Dois anos depois, Lula vence a eleição no Brasil. Concidadãos acampam diante de quartéis na esperança de que Lula não tomaria posse. Dessa vez não fui convidado para falar de nada. [Até fui, mas para uma TV colombiana; não vem ao caso.] Usei este espaço aqui, redes sociais, e grupos de mensagens para afirmar que tais ações seriam infrutíferas; até mesmo, prejudiciais.

Fiz isso consciente das reações. Sabia que era algo desagradável. Porém, entendia ser necessário. Novamente, fui criticado e até xingado. Até aí, tudo bem. É do jogo. O problema aqui é outro.

Sabemos hoje que Biden e Lula tomaram posse. No Brasil, há pessoas presas pelo que fizeram pelo que descambou no 8/1 de 2023, e a Direita está quase que de volta na clandestinidade. Se ainda não está totalmente, isso é apesar da vontade das autoridades.

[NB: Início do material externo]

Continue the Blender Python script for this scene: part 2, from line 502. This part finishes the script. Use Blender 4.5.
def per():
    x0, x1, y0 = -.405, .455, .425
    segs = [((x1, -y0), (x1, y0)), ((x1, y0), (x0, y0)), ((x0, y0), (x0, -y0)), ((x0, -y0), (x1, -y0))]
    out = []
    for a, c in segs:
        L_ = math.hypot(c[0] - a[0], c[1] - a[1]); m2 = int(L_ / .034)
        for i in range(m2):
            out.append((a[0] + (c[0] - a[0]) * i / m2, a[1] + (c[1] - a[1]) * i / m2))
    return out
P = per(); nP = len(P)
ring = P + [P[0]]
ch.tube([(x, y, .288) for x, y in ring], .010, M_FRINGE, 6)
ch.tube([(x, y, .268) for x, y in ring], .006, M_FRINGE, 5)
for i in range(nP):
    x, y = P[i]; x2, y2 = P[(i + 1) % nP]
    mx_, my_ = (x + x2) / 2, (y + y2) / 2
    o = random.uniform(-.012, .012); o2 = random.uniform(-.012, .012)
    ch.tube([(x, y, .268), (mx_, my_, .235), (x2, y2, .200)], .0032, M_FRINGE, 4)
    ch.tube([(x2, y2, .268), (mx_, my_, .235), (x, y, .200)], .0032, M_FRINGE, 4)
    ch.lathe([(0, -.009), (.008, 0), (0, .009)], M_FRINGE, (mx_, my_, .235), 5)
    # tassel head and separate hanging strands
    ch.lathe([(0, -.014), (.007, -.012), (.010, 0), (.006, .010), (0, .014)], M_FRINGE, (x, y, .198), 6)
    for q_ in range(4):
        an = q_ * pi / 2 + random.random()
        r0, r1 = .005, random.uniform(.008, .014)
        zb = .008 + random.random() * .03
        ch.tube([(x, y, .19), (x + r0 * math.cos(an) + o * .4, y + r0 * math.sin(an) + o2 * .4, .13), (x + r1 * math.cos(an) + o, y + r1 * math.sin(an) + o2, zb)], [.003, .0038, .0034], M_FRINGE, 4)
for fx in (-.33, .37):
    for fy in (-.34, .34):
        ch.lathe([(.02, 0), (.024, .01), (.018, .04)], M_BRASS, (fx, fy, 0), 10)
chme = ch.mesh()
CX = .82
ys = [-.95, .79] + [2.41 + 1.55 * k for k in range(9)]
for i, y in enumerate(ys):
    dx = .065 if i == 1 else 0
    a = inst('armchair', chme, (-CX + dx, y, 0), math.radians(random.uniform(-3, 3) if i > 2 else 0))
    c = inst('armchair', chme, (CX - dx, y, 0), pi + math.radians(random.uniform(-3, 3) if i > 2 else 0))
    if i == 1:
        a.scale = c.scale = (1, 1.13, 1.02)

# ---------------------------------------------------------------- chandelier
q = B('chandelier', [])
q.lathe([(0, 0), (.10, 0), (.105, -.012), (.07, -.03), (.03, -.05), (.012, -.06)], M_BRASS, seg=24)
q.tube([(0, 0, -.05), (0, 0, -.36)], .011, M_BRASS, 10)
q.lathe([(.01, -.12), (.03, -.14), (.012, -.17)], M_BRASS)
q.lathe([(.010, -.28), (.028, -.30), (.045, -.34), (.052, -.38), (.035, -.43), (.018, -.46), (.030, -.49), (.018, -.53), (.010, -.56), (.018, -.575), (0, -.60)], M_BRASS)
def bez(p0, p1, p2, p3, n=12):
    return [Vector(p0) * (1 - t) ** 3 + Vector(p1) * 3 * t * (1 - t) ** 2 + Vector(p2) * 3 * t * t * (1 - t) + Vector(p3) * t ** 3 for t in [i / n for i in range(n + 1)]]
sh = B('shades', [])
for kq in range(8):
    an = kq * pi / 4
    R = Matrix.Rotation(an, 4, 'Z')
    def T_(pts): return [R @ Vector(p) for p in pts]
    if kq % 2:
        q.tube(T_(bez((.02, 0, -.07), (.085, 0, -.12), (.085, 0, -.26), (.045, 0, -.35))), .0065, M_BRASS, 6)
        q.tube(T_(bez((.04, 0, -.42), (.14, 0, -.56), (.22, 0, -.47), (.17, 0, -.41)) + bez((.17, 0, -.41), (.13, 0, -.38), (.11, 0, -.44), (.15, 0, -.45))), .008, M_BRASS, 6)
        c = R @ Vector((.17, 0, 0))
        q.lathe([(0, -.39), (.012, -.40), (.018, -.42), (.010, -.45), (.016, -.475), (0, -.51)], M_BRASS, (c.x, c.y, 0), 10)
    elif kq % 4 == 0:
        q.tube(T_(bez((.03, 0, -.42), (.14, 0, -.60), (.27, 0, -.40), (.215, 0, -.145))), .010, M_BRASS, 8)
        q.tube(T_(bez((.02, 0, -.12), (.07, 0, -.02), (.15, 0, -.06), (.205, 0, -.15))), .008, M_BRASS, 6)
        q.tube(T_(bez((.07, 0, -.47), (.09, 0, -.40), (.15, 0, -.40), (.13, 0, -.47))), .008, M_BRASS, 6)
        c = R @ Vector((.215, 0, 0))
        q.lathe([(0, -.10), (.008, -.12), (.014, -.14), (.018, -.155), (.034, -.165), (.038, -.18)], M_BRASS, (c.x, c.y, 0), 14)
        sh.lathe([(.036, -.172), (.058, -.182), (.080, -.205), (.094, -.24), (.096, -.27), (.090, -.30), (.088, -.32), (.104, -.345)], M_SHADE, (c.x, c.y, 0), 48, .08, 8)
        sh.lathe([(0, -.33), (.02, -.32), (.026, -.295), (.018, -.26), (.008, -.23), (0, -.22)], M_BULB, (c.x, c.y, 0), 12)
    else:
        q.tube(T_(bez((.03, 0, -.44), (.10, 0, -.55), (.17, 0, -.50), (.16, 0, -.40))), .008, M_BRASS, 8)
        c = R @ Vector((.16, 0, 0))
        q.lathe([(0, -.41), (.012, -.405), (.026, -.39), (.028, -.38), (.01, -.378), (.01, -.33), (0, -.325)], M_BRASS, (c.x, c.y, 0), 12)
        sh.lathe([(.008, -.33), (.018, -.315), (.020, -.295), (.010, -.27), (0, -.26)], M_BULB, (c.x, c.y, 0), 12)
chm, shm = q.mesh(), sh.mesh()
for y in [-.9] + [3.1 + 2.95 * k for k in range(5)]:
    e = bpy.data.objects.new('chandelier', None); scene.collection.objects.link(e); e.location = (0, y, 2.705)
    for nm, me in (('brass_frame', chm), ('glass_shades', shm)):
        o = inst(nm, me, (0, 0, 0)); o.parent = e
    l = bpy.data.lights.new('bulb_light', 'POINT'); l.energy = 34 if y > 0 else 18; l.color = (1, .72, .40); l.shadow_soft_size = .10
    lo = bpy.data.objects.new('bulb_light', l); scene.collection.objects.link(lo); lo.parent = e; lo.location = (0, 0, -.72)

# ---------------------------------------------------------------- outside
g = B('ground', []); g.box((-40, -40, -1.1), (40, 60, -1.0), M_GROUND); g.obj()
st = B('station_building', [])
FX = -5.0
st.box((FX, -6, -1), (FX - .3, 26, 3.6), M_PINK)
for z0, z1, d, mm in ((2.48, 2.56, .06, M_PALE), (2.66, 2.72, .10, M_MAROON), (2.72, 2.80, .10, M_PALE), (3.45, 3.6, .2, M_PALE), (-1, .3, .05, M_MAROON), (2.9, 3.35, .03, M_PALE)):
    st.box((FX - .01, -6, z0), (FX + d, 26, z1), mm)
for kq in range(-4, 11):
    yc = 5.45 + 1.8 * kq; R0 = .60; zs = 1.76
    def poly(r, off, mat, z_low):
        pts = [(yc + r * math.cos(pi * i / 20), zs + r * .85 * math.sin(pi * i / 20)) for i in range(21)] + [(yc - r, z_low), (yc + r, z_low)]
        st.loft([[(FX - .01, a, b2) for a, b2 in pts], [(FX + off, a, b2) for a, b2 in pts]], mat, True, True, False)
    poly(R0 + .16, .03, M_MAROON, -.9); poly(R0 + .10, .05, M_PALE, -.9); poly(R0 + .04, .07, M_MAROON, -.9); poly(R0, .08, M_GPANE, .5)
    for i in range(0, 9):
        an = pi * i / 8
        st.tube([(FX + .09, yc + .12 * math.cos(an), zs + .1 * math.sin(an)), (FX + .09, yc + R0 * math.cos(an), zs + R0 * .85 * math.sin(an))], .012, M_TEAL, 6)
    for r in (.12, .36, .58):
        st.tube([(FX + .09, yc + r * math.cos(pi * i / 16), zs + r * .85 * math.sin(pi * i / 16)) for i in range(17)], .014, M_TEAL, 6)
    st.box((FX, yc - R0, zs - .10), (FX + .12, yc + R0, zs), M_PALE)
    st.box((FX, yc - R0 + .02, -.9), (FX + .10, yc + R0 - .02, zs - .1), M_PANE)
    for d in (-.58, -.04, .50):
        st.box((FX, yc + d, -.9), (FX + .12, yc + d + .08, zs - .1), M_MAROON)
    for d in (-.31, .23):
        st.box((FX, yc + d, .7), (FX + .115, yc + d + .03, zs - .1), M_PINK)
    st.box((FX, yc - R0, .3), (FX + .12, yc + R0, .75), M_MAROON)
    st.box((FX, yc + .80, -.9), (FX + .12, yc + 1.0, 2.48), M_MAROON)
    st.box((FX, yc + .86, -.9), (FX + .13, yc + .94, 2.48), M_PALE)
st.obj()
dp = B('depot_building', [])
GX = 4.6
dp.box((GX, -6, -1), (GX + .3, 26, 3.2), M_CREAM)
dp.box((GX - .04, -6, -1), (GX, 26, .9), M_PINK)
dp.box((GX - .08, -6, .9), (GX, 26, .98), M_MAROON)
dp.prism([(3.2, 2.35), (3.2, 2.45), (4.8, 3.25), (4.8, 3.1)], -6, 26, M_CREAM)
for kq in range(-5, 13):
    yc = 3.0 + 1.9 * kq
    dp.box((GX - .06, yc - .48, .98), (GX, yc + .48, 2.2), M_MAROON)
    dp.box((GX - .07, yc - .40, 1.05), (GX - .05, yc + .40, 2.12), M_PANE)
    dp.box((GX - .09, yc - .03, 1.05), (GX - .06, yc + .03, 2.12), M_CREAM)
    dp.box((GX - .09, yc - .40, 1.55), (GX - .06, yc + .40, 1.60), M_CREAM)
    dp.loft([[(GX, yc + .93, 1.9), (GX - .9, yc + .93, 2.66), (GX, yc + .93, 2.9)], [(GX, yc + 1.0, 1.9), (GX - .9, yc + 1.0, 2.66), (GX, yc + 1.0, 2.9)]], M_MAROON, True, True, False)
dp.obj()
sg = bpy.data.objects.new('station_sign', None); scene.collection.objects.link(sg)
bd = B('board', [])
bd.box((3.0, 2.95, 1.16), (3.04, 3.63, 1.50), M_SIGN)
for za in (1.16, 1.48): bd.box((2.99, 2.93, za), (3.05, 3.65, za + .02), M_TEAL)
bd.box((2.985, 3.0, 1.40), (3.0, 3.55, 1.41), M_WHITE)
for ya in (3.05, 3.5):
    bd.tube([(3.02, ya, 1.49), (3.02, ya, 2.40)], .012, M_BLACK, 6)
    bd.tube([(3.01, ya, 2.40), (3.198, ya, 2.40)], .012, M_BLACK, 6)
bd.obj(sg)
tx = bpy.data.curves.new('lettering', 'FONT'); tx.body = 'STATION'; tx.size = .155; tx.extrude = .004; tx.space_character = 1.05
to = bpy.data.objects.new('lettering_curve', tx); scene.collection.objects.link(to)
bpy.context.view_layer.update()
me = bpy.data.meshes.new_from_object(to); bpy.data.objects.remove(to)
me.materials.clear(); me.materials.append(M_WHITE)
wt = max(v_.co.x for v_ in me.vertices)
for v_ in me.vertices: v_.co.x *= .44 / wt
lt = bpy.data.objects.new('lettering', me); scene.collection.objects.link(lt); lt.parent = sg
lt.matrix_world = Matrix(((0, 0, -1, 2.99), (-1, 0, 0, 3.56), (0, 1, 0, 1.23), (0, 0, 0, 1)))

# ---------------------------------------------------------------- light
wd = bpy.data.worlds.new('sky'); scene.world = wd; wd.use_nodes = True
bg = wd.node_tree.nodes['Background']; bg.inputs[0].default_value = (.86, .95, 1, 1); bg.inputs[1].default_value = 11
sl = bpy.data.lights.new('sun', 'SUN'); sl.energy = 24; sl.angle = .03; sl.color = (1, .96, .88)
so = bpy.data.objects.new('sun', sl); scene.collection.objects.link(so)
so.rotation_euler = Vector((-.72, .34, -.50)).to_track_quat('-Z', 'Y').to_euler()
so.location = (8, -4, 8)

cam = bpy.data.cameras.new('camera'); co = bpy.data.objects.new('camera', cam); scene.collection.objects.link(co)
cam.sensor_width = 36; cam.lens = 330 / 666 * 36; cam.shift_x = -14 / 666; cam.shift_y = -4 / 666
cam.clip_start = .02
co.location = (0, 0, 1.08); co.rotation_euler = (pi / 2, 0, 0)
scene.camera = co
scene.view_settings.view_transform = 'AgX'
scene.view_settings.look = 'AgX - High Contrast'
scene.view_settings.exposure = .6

Nada disso deveria ser surpresa. É a seqüência natural dos acontecimentos; ainda que, tirando as posses, esses poderiam ter sido evitados.

No entanto, mesmo diante dos fatos, as pessoas que afirmavam o contrário seguem reconhecidas como oráculos. Já aqueles como eu, nós permanecemos indignos de qualquer confiança. A premissa [falaciosa] latente aqui é ser impossível fazer qualquer afirmação que seja contrária aos próprios desejos. Essa é a razão.

Se alguém fala que “‘A’ acontecerá”, só pode ser por querer que ‘A’ aconteça. Ninguém são preveria algo apenas por crer que tal algo ocorrerá de fato. Nah… Isso é loucura. Se falou algo que não quero, logo “não é dos nossos”; e isso atualmente é mais relevante do que a verdade. Bom é aquele que diz o que quero ouvir, mesmo que se revele falso logo adiante.

Enquanto o auto-engano for a regra, o atual estado-de-coisas tende a seguir como está ou se agravar. Digo isso ciente de que, tal como com Cassandra, ninguém levará em consideração.

3 COMENTÁRIOS

  1. Há uma versão da Cassandra que conta que ela levava a pergunta ao deus,mas que às vezes ele achava a pergunta tola e não respondia!Então Cassandra dava a resposta que o próprio consulente poderia encontrar se usasse o bom senso com o qual tinha nascido.